20 May 2020

Irish Stew and Alphabet Soup

Roddy Doyle. Photo by Christoph Rieger
I have mentioned before that Roddy Doyle is my favorite living Irish writer.  He doesn't write crime fiction - although he has come close.  He does write contemporary fiction, historical stuff, children's lit, and an amazing biography of his parents.

For several years he has also been recording conversations about current affairs between two mates in a pub.  When we were in Dublin last summer we saw the play version at the Abbey Theatre.  Now, thinks to Irish Radio RTE you can hear those same actors performing the Two Pints as they cope with the lockdown.  (And they seem to have anticipated a suggestion made by our own president.)

Recently on Facebook, Eamon Doyle (I don't know if they are related) had a complaint about the three published books of these conversations: The stupid alphabet dictates that I shelve Roddy Doyle's TWO PINTS, TWO MORE PINTS, and TWO FOR THE ROAD in reverse chronological order. It drives me nuts. If only I had some choice in the matter.

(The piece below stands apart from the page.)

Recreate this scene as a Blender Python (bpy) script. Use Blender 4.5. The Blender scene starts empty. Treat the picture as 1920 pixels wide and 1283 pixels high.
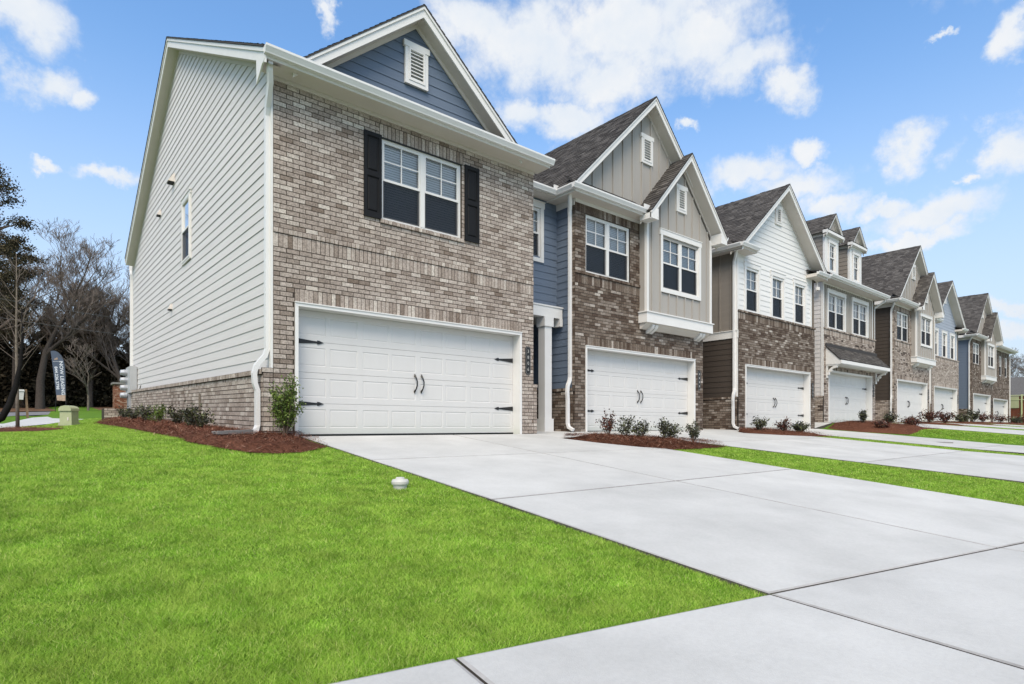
import bpy, math, random
import numpy as np
from mathutils import Vector, Matrix

# ------------------------------------------------------------------ scene, camera, sky, sun
sc = bpy.context.scene
COL = sc.collection
rad = math.radians
cam_d = bpy.data.cameras.new("camera")
cam = bpy.data.objects.new("camera", cam_d)
COL.objects.link(cam)
sc.camera = cam
CAM = Vector((-3.135, -9.82, 0.16))
cam.location = CAM
cam.rotation_euler = (rad(90), 0, -math.atan2(0.641, 0.7675))
cam_d.sensor_width = 36.0
cam_d.lens = 1100.0 / 1920.0 * 36.0
cam_d.shift_y = (800.0 - 641.5) / 1920.0
cam_d.clip_start = 0.05
cam_d.clip_end = 2000
FWD = Vector((0.641, 0.7675, 0))

SUN_DIR = Vector((-0.44, -0.46, 0.77)).normalized()     # towards the sun
SUN_EL = math.asin(SUN_DIR.z)
SUN_AZ = math.atan2(SUN_DIR.x, SUN_DIR.y)
sun_d = bpy.data.lights.new("sun", 'SUN')
sun_d.energy = 2.3
sun_d.angle = rad(35)
sun_d.color = (1.0, 0.85, 0.67)
sun = bpy.data.objects.new("sun", sun_d)
COL.objects.link(sun)
sun.rotation_euler = (-SUN_DIR).to_track_quat('-Z', 'Y').to_euler()

w = bpy.data.worlds.new("World")
sc.world = w
w.use_nodes = True
nt = w.node_tree
nt.nodes.clear()

def nd(t, typ, **kw):
    n = t.nodes.new(typ)
    for k, v in kw.items():
        setattr(n, k, v)
    return n

def lk(t, a, b):
    t.links.new(a, b)

def mth(t, op, a, b=None, clamp=False):
    n = nd(t, 'ShaderNodeMath', operation=op, use_clamp=clamp)
    for i, v in enumerate((a, b)):
        if v is None:
            continue
        if isinstance(v, (int, float)):
            n.inputs[i].default_value = v
        else:
            lk(t, v, n.inputs[i])
    return n.outputs[0]

sky = nd(nt, 'ShaderNodeTexSky', sky_type='NISHITA', sun_disc=False)
sky.sun_elevation = SUN_EL
sky.sun_rotation = SUN_AZ
sky.air_density = 1.0
sky.dust_density = 2.0
sky.ozone_density = 1.6
tc = nd(nt, 'ShaderNodeTexCoord')
sep = nd(nt, 'ShaderNodeSeparateXYZ')
lk(nt, tc.outputs['Generated'], sep.inputs[0])
az = mth(nt, 'ARCTAN2', sep.outputs[0], sep.outputs[1])
el = mth(nt, 'ARCSINE', sep.outputs[2])
cmb = nd(nt, 'ShaderNodeCombineXYZ')
lk(nt, az, cmb.inputs[0]); lk(nt, el, cmb.inputs[1])
nz = nd(nt, 'ShaderNodeTexNoise')
nz.inputs['Scale'].default_value = 11.0
nz.inputs['Detail'].default_value = 8.0
nz.inputs['Roughness'].default_value = 0.62
lk(nt, tc.outputs['Generated'], nz.inputs['Vector'])
off = nd(nt, 'ShaderNodeVectorMath', operation='SUBTRACT')
lk(nt, nz.outputs['Color'], off.inputs[0]); off.inputs[1].default_value = (0.5, 0.5, 0.5)
scl = nd(nt, 'ShaderNodeVectorMath', operation='MULTIPLY')
lk(nt, off.outputs[0], scl.inputs[0]); scl.inputs[1].default_value = (0.15, 0.11, 0)
wrp = nd(nt, 'ShaderNodeVectorMath', operation='ADD')
lk(nt, cmb.outputs[0], wrp.inputs[0]); lk(nt, scl.outputs[0], wrp.inputs[1])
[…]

As a recovering librarian, Eamon, I feel your pain.  But that got me thinking about putting books in proper order.

Take Isaac Asimov's Foundation trilogy.  It was once voted the greatest series in science fiction history.  The books belong in the same order whether you put the titles alphabetically or chronologically, and yet people often file (or even read!) them in the wrong order.  Can you see why?

Decades later Asimov wrote more Foundation novels which ruined the alphabeticalitude, so we shall ignore them.

What about our own field?  Are there examples of mystery series being published in alphabetical order?

Yes, of course you are right.  Sue Grafton has that covered.

Poster by CountofManifesto

But don't forget the very first series of mystery short stories:

And the series below is listed in chronological order.  (Keep in mind that in libraries initial articles are ignored.  A Study in Scarlet and The Sign of Four both file under S.)

The Big Sleep
Farewell My Lovely
The High Window
The Lady in the Lake
The Little Sister
The Long Goodbye

Raymond Chandler started another Marlowe novel which was finished by Robert B.Parker and published as The Poodle Springs Mystery. So even that one kept the pattern up.

Can you think of other examples of mysteries  where the alphabet and chronology match up?



  1. Those two home philosophers in TWO PINTS radio would fit right into my neighborhood.

  2. When Bantam reprinted the Nero Wolfe mysteries in the 1980s/1990s, the list of books in the front matter was in chronical order. (I had occasion, last night, to look at that, and today I discover that it's at least sort of useful information for others.) But in bookstores, the last time I looked, they were shelved alphabetically by title--which is, after all, easier for the people stocking the shelves.

  3. To answer your question, no I can't think of any other writers whose series go in alphabetical order. I remember having trouble keeping track of Perry Mason, JD Robb, and Dortmunder books read, but now it's easy enough to find a list of most author's books in order of appearance online. For my favorite authors, I keep charts and mark those I've read. I also now list them on Goodreads. But that doesn't help with older titles. Interesting post!

  4. Speaking of sci-fi, Omni Magazine might have published a puzzle along the lines of a bookworm chewing from page 1 of a two-volume set through to the last page of volume 2, each volume containing 1-inch of pages and ⅛-inch covers. How far did the bookworm travel?

  5. P.S: I didn't have to think about the Asimov Foundation order. As a kid, I bought the Foundation Trilogy in a single, thick volume for something like 99¢.

  6. R.T., if you go to Roddy Doyle's Facebook page you can find videos of the actors performing new Two Points sketches, mostly complaining about the pubs being closed. Very funny.

  7. And thanks to all the commenters!

  8. Cool. I love the FOUNDATION Trilogy.

  9. I can think of one series of mystery short stories where the first lines fit, in a different sort of order: the first letters in the first words of the stories in Gelett Burgess' "Master of Mysteries" spell out: THE AUTHOR IS GELETT BURGESS.

  10. Cool, Jeff. Thanks. Of course, Burgess is remembered today, if at all, for writing "The Purple Cow." He also invented the word "blurb" to describe those dollops of praise on bookcovers.